No longer does physical distance isolate us, as during the winter months. We all begin to sound and act like transcendentalist poets, wanting only to lay in the sun and converse with the whispering pines. We linger on the quad, not wanting to leave a perfect moment. We take long walks at dusk. Among friends, we can speak of nothing but the weather.

These are the building blocks of our conception of Bowdoin as a place: the obligating force of a tree-lined path or a country road, pulling us ever forward, or the splendid somnolence of an afternoon on the sunny Quad. Each year, we revisit these moments, deepening their symbolic weight. When we say that Bowdoin students appreciate the spring more than students elsewhere, place is implicit in our minds. What do we appreciate if not the space that spring opens up to us? What is the spring if we are not out in it?

This is the mysterious power that place wields over our minds. Without any conscious effort on our part, the way we see the world begins to change, to be laden with meaning.

One year ago, the apartment I now live in was just an anonymous door in an unfamiliar corner of campus. Three years ago, these paths, these buildings, everything that I now think of as some kind of home, seemed less like a real place and more like the continuation of a dream I had while napping in the reclined passenger seat of a rental car.

When I reach back into my memory, groping for snippets of that first tour of campus, I can hardly believe that the place I visited that day is the same place I now live and study. Maine Street seemed much longer, Hubbard older, Smith Union vaster, every dimension just a degree off. And yet, it was physically the same. The more I attempt to quantify this feeling, to categorize the Bowdoins I have known, the more the concrete surfaces and the raw materials seem the recede in importance when compared the things that have happened here, and the people I share this space with.

Unlike the vast majority of the student population, I remained at Bowdoin for Spring Break this year, along with a skittish pack of seniors on thesis lockdown, a collection of transplants from far-strewn locales like Europe and Montana, and one girl whose family went to Indonesia without her. I was mentally prepared for the isolation, but the unfamiliarity of a Quad without people, of an empty Smith Union, this took me somewhat by surprise.

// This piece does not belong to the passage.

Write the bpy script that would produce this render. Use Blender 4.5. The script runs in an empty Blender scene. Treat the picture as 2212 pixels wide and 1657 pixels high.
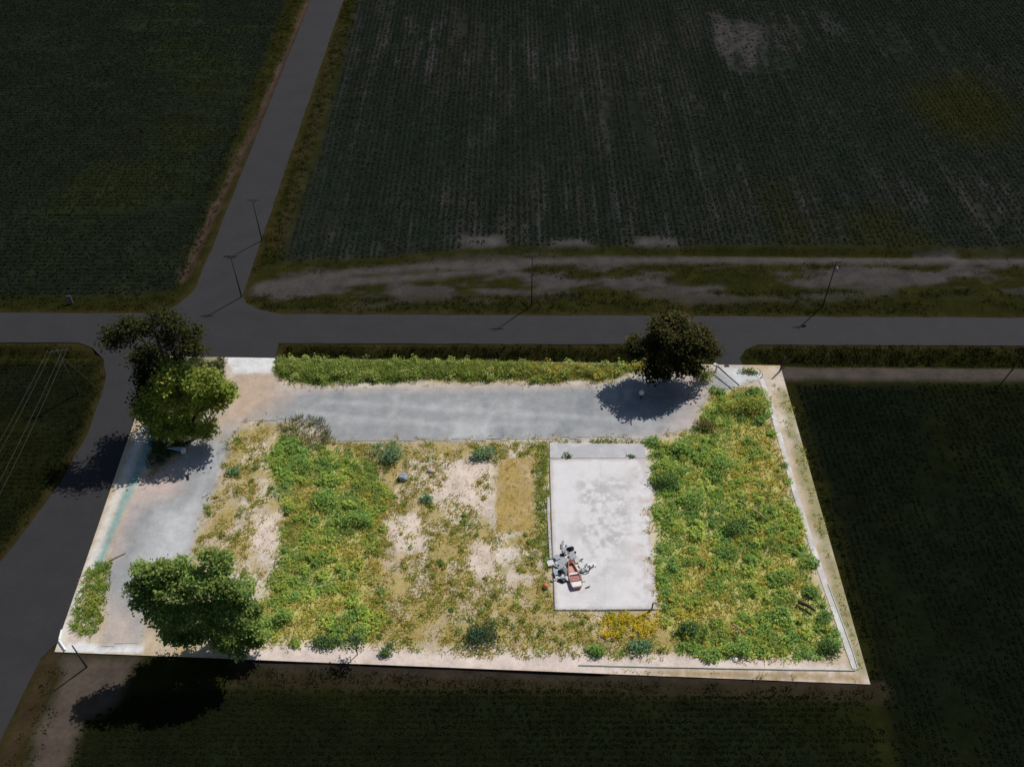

As I biked through the campus, or down the streets of Brunswick each night, I felt uncoupled from the bonds of affiliation and habitation I felt with this place. Without the community of Bowdoin present, I felt more like a tourist than a resident. Bowdoin may be a vessel that we fill, but it is one that changes in the filling, warping and stretching to fit the form of its contents. In dwelling in this place, we make it what it is.

Imagine you had never heard of a place called Bowdoin. Imagine driving through Brunswick one night, in the middle of a long journey from dark someplace to dark someplace. Imagine turning down Maine Street, looking for gas and perhaps a cup of coffee. What would these buildings mean to you?

We see this campus, this city, in a way few else ever have or ever will, because it has been the arena for so much change in all of us. The raw materials of this campus are beautiful, yes, but what makes them truly magnificent is the shared way we look at them. Bowdoin is our communal vision.

Carlo Davis is a member of the Class of 2012.